### Source data:

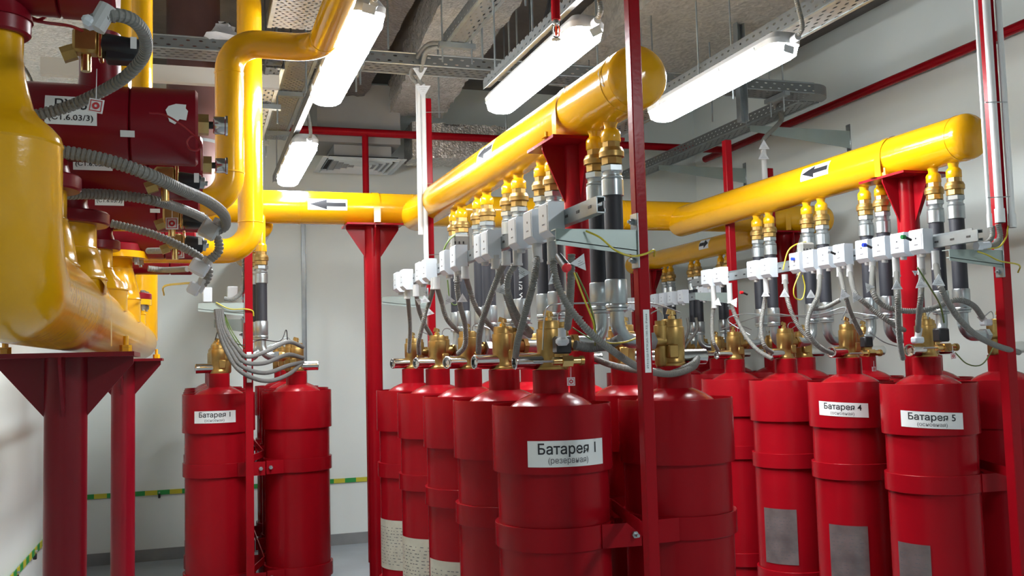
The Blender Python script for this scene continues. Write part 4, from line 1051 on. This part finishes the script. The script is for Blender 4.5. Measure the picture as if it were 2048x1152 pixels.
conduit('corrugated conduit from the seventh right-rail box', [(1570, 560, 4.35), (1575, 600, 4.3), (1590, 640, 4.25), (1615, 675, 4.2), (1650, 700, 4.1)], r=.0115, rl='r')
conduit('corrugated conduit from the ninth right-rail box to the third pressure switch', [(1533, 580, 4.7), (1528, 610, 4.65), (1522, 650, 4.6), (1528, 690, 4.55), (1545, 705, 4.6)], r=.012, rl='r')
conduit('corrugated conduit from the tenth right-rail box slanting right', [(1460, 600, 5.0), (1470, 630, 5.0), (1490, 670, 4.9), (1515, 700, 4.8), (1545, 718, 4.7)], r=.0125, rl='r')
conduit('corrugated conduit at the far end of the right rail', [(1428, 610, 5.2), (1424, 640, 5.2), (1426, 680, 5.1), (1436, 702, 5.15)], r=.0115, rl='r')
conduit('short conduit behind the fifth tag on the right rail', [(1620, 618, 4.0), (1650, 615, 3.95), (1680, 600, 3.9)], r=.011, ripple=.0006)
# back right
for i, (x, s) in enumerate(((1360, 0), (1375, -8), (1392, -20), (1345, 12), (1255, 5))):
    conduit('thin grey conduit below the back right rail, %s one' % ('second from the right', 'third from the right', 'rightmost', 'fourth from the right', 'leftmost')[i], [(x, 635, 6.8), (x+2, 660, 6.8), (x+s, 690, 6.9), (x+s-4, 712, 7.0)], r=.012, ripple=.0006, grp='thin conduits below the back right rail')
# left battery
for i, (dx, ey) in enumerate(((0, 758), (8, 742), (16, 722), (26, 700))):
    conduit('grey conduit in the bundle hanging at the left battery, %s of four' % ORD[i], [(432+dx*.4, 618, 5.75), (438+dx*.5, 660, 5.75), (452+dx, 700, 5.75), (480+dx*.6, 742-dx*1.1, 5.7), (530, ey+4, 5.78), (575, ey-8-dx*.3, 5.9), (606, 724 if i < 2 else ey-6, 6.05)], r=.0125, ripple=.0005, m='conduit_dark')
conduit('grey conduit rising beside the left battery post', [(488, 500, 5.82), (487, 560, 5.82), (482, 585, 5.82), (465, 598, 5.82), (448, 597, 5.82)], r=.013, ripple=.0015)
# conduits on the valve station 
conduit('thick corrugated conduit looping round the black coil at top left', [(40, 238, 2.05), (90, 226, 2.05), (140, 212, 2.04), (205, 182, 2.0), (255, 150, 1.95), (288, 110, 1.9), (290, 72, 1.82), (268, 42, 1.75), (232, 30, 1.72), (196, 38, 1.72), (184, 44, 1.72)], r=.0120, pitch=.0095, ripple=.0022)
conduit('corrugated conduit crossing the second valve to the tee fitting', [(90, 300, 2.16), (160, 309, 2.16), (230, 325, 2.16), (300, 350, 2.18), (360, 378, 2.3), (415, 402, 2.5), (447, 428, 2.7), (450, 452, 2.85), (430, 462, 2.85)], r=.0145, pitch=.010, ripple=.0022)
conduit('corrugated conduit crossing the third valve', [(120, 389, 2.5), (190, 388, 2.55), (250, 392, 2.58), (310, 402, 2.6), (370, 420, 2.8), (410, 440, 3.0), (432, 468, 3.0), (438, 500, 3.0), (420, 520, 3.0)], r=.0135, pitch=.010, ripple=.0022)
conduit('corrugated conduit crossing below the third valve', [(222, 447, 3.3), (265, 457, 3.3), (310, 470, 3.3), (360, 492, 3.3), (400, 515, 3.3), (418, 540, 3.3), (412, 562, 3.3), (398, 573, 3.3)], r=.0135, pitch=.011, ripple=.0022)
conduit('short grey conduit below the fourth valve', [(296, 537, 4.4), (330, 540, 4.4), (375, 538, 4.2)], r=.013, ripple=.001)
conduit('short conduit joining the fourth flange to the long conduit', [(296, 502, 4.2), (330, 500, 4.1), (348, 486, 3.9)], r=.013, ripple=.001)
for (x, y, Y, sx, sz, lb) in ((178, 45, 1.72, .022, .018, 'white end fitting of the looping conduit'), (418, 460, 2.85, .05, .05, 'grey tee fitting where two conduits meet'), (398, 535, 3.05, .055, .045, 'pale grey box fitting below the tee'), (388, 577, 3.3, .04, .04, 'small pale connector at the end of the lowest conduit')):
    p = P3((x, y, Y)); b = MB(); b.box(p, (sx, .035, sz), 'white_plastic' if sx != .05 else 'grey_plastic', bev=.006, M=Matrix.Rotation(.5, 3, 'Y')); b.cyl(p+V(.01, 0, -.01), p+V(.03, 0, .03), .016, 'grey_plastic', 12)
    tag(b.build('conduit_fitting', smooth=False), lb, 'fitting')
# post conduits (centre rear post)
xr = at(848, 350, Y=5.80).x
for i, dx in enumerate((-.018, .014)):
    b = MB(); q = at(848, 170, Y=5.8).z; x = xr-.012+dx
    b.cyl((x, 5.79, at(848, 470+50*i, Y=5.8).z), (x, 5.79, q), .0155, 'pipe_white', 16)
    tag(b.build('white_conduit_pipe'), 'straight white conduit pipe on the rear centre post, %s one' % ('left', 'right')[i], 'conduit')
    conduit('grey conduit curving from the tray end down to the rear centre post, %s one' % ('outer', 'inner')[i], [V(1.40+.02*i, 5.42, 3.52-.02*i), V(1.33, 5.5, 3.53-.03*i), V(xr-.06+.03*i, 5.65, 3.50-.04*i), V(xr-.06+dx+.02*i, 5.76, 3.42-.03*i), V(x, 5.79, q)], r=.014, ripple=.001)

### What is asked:
Locate each line containing the string "from" and show it.

### Full output:
The Blender Python script for this scene continues. Write part 4, from line 1051 on. This part finishes the script. The script is for Blender 4.5. Measure the picture as if it were 2048x1152 pixels.
conduit('corrugated conduit from the seventh right-rail box', [(1570, 560, 4.35), (1575, 600, 4.3), (1590, 640, 4.25), (1615, 675, 4.2), (1650, 700, 4.1)], r=.0115, rl='r')
conduit('corrugated conduit from the ninth right-rail box to the third pressure switch', [(1533, 580, 4.7), (1528, 610, 4.65), (1522, 650, 4.6), (1528, 690, 4.55), (1545, 705, 4.6)], r=.012, rl='r')
conduit('corrugated conduit from the tenth right-rail box slanting right', [(1460, 600, 5.0), (1470, 630, 5.0), (1490, 670, 4.9), (1515, 700, 4.8), (1545, 718, 4.7)], r=.0125, rl='r')
    conduit('thin grey conduit below the back right rail, %s one' % ('second from the right', 'third from the right', 'rightmost', 'fourth from the right', 'leftmost')[i], [(x, 635, 6.8), (x+2, 660, 6.8), (x+s, 690, 6.9), (x+s-4, 712, 7.0)], r=.012, ripple=.0006, grp='thin conduits below the back right rail')
    conduit('grey conduit curving from the tray end down to the rear centre post, %s one' % ('outer', 'inner')[i], [V(1.40+.02*i, 5.42, 3.52-.02*i), V(1.33, 5.5, 3.53-.03*i), V(xr-.06+.03*i, 5.65, 3.50-.04*i), V(xr-.06+dx+.02*i, 5.76, 3.42-.03*i), V(x, 5.79, q)], r=.014, ripple=.001)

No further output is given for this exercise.